Dann ganz plötzlich wieder Schweigen. Das Gespräch lässt sich plötzlich nicht mehr in Gang bringen. Er gleitet ab in eine Welt, in dem ich ihm nicht folgen kann. Er verlangt die Rechnung. Das Personal kann nur mühsam seine Verwirrung verbergen. Im Aufzug greift er nach meinen Brüsten. Ich weiß nicht was ich davon halten soll. Er lächelt mich an. Ich lächel zurück. Wieder ein Taxi. Er berührt meine Hand. Kurze Fahrt. Ankunft im Hotel. Auch von dort ein atemberaubender Ausblick. Im Fluß spiegeln sich die Lichter. Die Skyline zu unseren Füßen. Er legt sich aufs Bett.

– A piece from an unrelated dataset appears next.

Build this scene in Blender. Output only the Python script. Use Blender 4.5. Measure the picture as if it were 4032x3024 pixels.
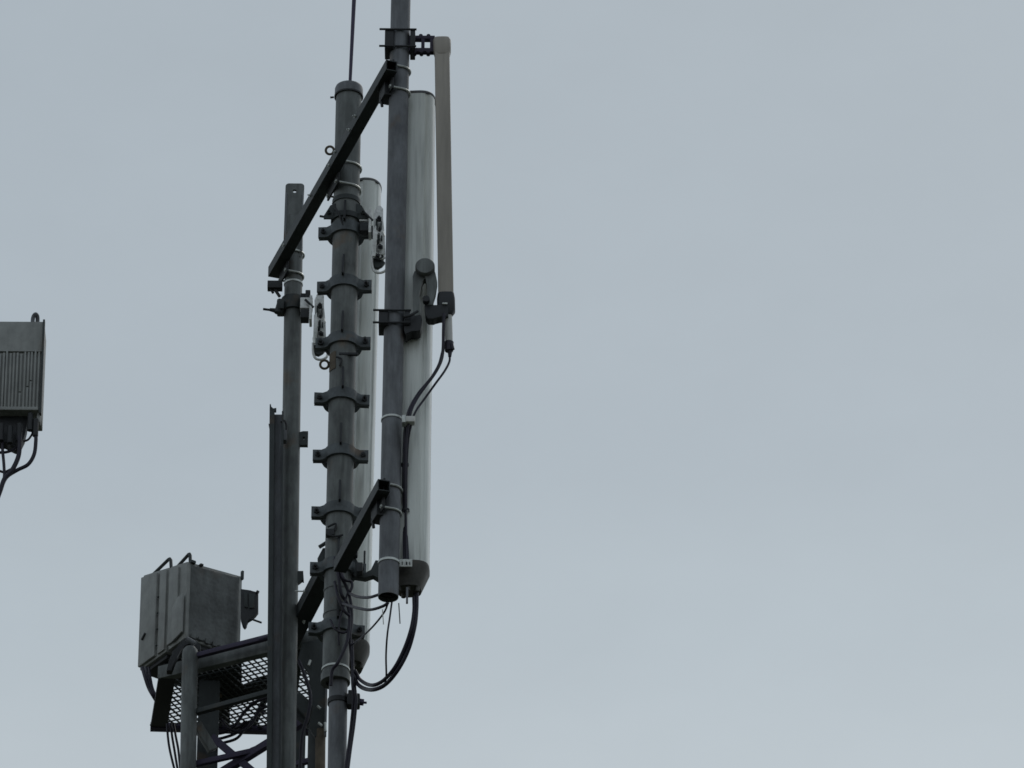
import bpy, bmesh, math, random
from mathutils import Vector, Matrix
random.seed(7)
C = bpy.context.scene.collection
for o in list(bpy.data.objects): bpy.data.objects.remove(o)
V = Vector
PI = math.pi

# ------------------------------------------------------------------ camera
ELEV, ROLL, DIST, WIDE = math.radians(32), math.radians(0.45), 45.0, 6.0
CAMZ = 1.6
CY, SY = math.cos(ELEV), math.sin(ELEV)
MASTY = DIST*CY
FW = V((0, CY, SY)); U0 = V((0, -SY, CY)); R0 = V((1, 0, 0))
RT = R0*math.cos(ROLL) + U0*math.sin(ROLL)
UP = U0*math.cos(ROLL) - R0*math.sin(ROLL)
FPX = 4032*DIST/WIDE
CAMP = V((0, 0, CAMZ))
cam = bpy.data.cameras.new('camera'); co = bpy.data.objects.new('camera', cam); C.objects.link(co)
m = Matrix((RT, UP, -FW)).transposed().to_4x4(); m.translation = CAMP
co.matrix_world = m
cam.sensor_width = 36; cam.lens = 36*FPX/4032
cam.clip_start = 0.5; cam.clip_end = 6000
bpy.context.scene.camera = co

# ------------------------------------------------------------------ sky and sun (overcast)
SUN_EL, SUN_AZ = math.radians(50), math.radians(30)      # behind the mast, a little to the right
w = bpy.data.worlds.new('World'); bpy.context.scene.world = w; w.use_nodes = True
nt = w.node_tree; nt.nodes.clear()
N = nt.nodes.new; L = nt.links.new
out = N('ShaderNodeOutputWorld'); bg = N('ShaderNodeBackground'); bg.inputs[1].default_value = 0.1
sky = N('ShaderNodeTexSky'); sky.sky_type = 'NISHITA'; sky.sun_disc = False
sky.sun_elevation = SUN_EL; sky.sun_rotation = SUN_AZ; sky.dust_density = 4; sky.air_density = 1.5
tc = N('ShaderNodeTexCoord'); sep = N('ShaderNodeSeparateXYZ'); L(tc.outputs['Generated'], sep.inputs[0])
ramp = N('ShaderNodeValToRGB'); L(sep.outputs[2], ramp.inputs[0])
def lin(*c): return tuple(((x/255+.055)/1.055)**2.4 for x in c)+(1,)
cr0 = ramp.color_ramp; cr0.interpolation = 'EASE'
cr0.elements[0].position = 0.0; cr0.elements[0].color = lin(186, 193, 198)
cr0.elements[1].position = 1.0; cr0.elements[1].color = lin(160, 172, 182)
for p_, c_ in ((.485, (191, 202, 209)), (.505, (184, 196, 204)), (.525, (177, 189, 198)), (.575, (173, 185, 194)), (.75, (168, 179, 188))):
    e = cr0.elements.new(p_); e.color = lin(*c_)
noi = N('ShaderNodeTexNoise'); noi.inputs['Scale'].default_value = 7; noi.inputs['Detail'].default_value = 5
mp = N('ShaderNodeMapping'); L(tc.outputs['Generated'], mp.inputs[0]); mp.inputs['Scale'].default_value = (1, 1, 2.0); L(mp.outputs[0], noi.inputs[0])
mr = N('ShaderNodeMapRange'); L(noi.outputs[0], mr.inputs[0]); mr.inputs[3].default_value = 8.55; mr.inputs[4].default_value = 9.65
noi2 = N('ShaderNodeTexNoise'); noi2.inputs['Scale'].default_value = 45; noi2.inputs['Detail'].default_value = 7; noi2.inputs['Roughness'].default_value = .6; L(mp.outputs[0], noi2.inputs[0])
mr2 = N('ShaderNodeMapRange'); L(noi2.outputs[0], mr2.inputs[0]); mr2.inputs[3].default_value = .965; mr2.inputs[4].default_value = 1.035
mul = N('ShaderNodeMath'); mul.operation = 'MULTIPLY'; L(mr.outputs[0], mul.inputs[0]); L(mr2.outputs[0], mul.inputs[1]); mr = mul
vm = N('ShaderNodeVectorMath'); vm.operation = 'SCALE'; L(ramp.outputs[0], vm.inputs[0]); L(mr.outputs[0], vm.inputs['Scale'])
mix = N('ShaderNodeMix'); mix.data_type = 'RGBA'; mix.inputs[0].default_value = 0.94
L(sky.outputs[0], mix.inputs[6]); L(vm.outputs[0], mix.inputs[7]); L(mix.outputs[2], bg.inputs[0]); L(bg.outputs[0], out.inputs[0])
sl = bpy.data.lights.new('sun', 'SUN'); sl.energy = 0.7; sl.angle = math.radians(25); sl.color = (1, .97, .92)
so = bpy.data.objects.new('sun', sl); C.objects.link(so)
sd = V((math.sin(SUN_AZ)*math.cos(SUN_EL), math.cos(SUN_AZ)*math.cos(SUN_EL), math.sin(SUN_EL)))
so.rotation_euler = sd.to_track_quat('Z', 'Y').to_euler(); so.location = (10, 60, 60)
sc = bpy.context.scene
sc.view_settings.view_transform = 'Standard'; sc.view_settings.look = 'None'
sc.view_settings.exposure = 0; sc.view_settings.gamma = 1
sc.render.engine = 'CYCLES'; sc.cycles.max_bounces = 5; sc.cycles.filter_width = 1.6

# ------------------------------------------------------------------ placing helpers
def ray(px, py):
    return FW + RT*((px-2016)/FPX) - UP*((py-1512)/FPX)
def P(px, py, d):                       # point in the vertical plane d metres behind the mast plane
    r = ray(px, py); return CAMP + r*((MASTY+d)/r.y)
def PZ(px, py, z):                      # point in the horizontal plane z
    r = ray(px, py); return CAMP + r*((z-CAMZ)/r.z)
def proj(p):
    q = p-CAMP; f = q.dot(FW); return 2016+FPX*q.dot(RT)/f, 1512-FPX*q.dot(UP)/f
MM = WIDE/4032
ZV = V((0, 0, 1))

# ------------------------------------------------------------------ materials
def mat(name, col, rough=.6, metal=0, var=.25, scale=9, stretch=1.0, bump=.15, tint=None, spots=0, coat=0, fine=60, streak=0):
    m = bpy.data.materials.new(name); m.use_nodes = True
    t = m.node_tree; b = t.nodes['Principled BSDF']; N = t.nodes.new; L = t.links.new
    b.inputs['Roughness'].default_value = rough; b.inputs['Metallic'].default_value = metal
    b.inputs['Coat Weight'].default_value = coat
    tc = N('ShaderNodeTexCoord'); mp = N('ShaderNodeMapping'); L(tc.outputs['Object'], mp.inputs[0])
    mp.inputs['Scale'].default_value = (1, 1, stretch)
    n = N('ShaderNodeTexNoise'); n.inputs['Scale'].default_value = scale; n.inputs['Detail'].default_value = 6
    n.inputs['Roughness'].default_value = .65; L(mp.outputs[0], n.inputs[0])
    r = N('ShaderNodeValToRGB'); L(n.outputs[0], r.inputs[0])
    r.color_ramp.elements[0].position = .32; r.color_ramp.elements[1].position = .68
    lo = [c*(1-var) for c in col]; hi = [min(.9, c*(1+var)) for c in col]
    if tint: lo = [a*(1-.5)+b_*.5 for a, b_ in zip(lo, tint)]
    r.color_ramp.elements[0].color = (*lo, 1); r.color_ramp.elements[1].color = (*hi, 1)
    src = r.outputs[0]
    if spots:                            # rust and dirt patches
        n2 = N('ShaderNodeTexNoise'); n2.inputs['Scale'].default_value = 5; n2.inputs['Detail'].default_value = 8; L(tc.outputs['Object'], n2.inputs[0])
        r2 = N('ShaderNodeValToRGB'); L(n2.outputs[0], r2.inputs[0])
        r2.color_ramp.elements[0].position = .60; r2.color_ramp.elements[1].position = .70
        r2.color_ramp.elements[0].color = (0, 0, 0, 1); r2.color_ramp.elements[1].color = (spots,)*3+(1,)
        mx = N('ShaderNodeMix'); mx.data_type = 'RGBA'; L(r2.outputs[0], mx.inputs[0]); L(src, mx.inputs[6])
        mx.inputs[7].default_value = (.16, .10, .055, 1); src = mx.outputs[2]
    if streak:                           # dirt runs drawn down the surface
        mp2 = N('ShaderNodeMapping'); L(tc.outputs['Object'], mp2.inputs[0]); mp2.inputs['Scale'].default_value = (1, 1, .05)
        n4 = N('ShaderNodeTexNoise'); n4.inputs['Scale'].default_value = 42; n4.inputs['Detail'].default_value = 5; L(mp2.outputs[0], n4.inputs[0])
        n5 = N('ShaderNodeTexNoise'); n5.inputs['Scale'].default_value = 2.2; n5.inputs['Detail'].default_value = 4; L(tc.outputs['Object'], n5.inputs[0])
        r4 = N('ShaderNodeMapRange'); L(n4.outputs[0], r4.inputs[0]); r4.inputs[1].default_value = .42; r4.inputs[2].default_value = .64
        r5 = N('ShaderNodeMapRange'); L(n5.outputs[0], r5.inputs[0]); r5.inputs[1].default_value = .35; r5.inputs[2].default_value = .65
        ml = N('ShaderNodeMath'); ml.operation = 'MULTIPLY'; L(r4.outputs[0], ml.inputs[0]); L(r5.outputs[0], ml.inputs[1])
        ml2 = N('ShaderNodeMath'); ml2.operation = 'MULTIPLY'; L(ml.outputs[0], ml2.inputs[0]); ml2.inputs[1].default_value = streak
        mx = N('ShaderNodeMix'); mx.data_type = 'RGBA'; L(ml2.outputs[0], mx.inputs[0]); L(src, mx.inputs[6])
        mx.inputs[7].default_value = (*[c*.45 for c in col], 1); src = mx.outputs[2]
    L(src, b.inputs['Base Color'])
    n3 = N('ShaderNodeTexNoise'); n3.inputs['Scale'].default_value = fine; n3.inputs['Detail'].default_value = 4; L(mp.outputs[0], n3.inputs[0])
    bp = N('ShaderNodeBump'); bp.inputs['Strength'].default_value = bump; bp.inputs['Distance'].default_value = .004
    L(n3.outputs[0], bp.inputs['Height']); L(bp.outputs[0], b.inputs['Normal'])
    rr = N('ShaderNodeMapRange'); L(n.outputs[0], rr.inputs[0]); rr.inputs[3].default_value = max(0, rough-.12); rr.inputs[4].default_value = min(1, rough+.12)
    L(rr.outputs[0], b.inputs['Roughness'])
    return m
M = dict(
    steel=mat('galvanised_steel', (.138, .148, .146), .6, .25, .45, 11, .4, .25, spots=.6, streak=.7),
    steel_l=mat('pale_galvanised_steel', (.145, .152, .165), .6, .25, .42, 12, .35, .25, spots=.4, streak=.6),
    clampm=mat('darkened_galvanised_steel', (.092, .104, .112), .58, .3, .4, 14, .8, .25, spots=.55),
    dark=mat('dark_steel', (.045, .053, .055), .65, .2, .3, 10, .6, spots=.35),
    armm=mat('blackened_steel', (.020, .026, .028), .6, .1, .35, 12, .6, spots=.25),
    black=mat('black_metal', (.022, .024, .028), .6, .1, .3, 14),
    zinc=mat('bright_zinc', (.80, .82, .80), .35, .2, .35, 30, 1, .35),
    zincband=mat('zinc_strap', (.55, .57, .55), .4, .5, .2, 20),
    white=mat('radome_plastic', (.76, .79, .76), .30, 0, .12, 16, .06, .04, tint=(.55, .57, .54), coat=.4, streak=.75),
    brown=mat('taupe_paint', (.335, .303, .266), .5, 0, .18, 10, .12, .08, streak=.25),
    grey=mat('grey_cabinet_paint', (.28, .288, .28), .6, 0, .24, 10, .7, .15, spots=.35, streak=.35),
    greyd=mat('dark_grey_paint', (.105, .112, .112), .65, 0, .45, 12, .5, .2, spots=.2),
    tail=mat('pale_plastic', (.52, .52, .50), .5, 0, .08),
    cable=mat('black_violet_cable', (.010, .0075, .021), .55, 0, .3, 20),
    violet=mat('violet_grey_steel', (.046, .036, .075), .6, .1, .25, 12),
    capm=mat('dark_plastic', (.06, .058, .052), .6, 0, .35, 18, 1, .2, spots=.25),
    plate=mat('pale_label_plate', (.6, .62, .6), .5, 0, .3, 60),
    clip=mat('white_clip', (.6, .6, .58), .5, 0, .1),
    dviolet=mat('near_black_violet_steel', (.024, .016, .038), .6, .1, .3, 12),
    rust=mat('rusty_steel', (.115, .092, .066), .8, 0, .35, 14, 1, .3),
    concrete=mat('concrete', (.3, .29, .27), .9, 0, .2, 3),
    ground=mat('grass_and_soil', (.05, .055, .035), .95, 0, .4, .4),
)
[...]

Greift nach mir. Beweist mir seine Französischkenntnisse als hinge sein Leben davon ab. Entdeckt meine Brüste. Genießt. Und dann plötzlich – nichts. Ruhige Atemgeräusche. Abgleiten nach Nimmerland. Wir einigen uns, dass ich gehe. Ein letzter Kuss. Ich hinterlasse einen Guten-Morgen-Gruß im Bad. Verlasse irritiert und wehmütig das Hotel. Habe noch ein wenig das Bedürfnis zu laufen. Über die Brücke. Von dort, der schönste Blick auf die Skyline. Bin aufgewühlt. Verwirrt. Ich habe meine Distanz verloren. Das beunruhigt mich.
Unruhiger Schlaf. Am nächsten Tag beim Frühstück kommt der Anruf auf den ich gewartet habe. Er müsse für diesen Abend absagen. Er habe einen offiziellen Termin. Schweigen. Einen letzten Gruß. Und wieder diese Zärtlichkeit in der Stimme. Ciao bello denke ich. Und bon voyage.
Ein Tag voller Melancholie, zwischen Tag und Traum nimmt mich auf. Begleitet mich durch meine Stadt. Verscucht, meine Enttäuschung aufzufangen. Mich zu trösten. È strano.Die Melancholie verschlingt mich. Kein unangenehmes Gefühl. Ich werfe mich in ihre heilenden Arme. Dem sempre libera entgegen.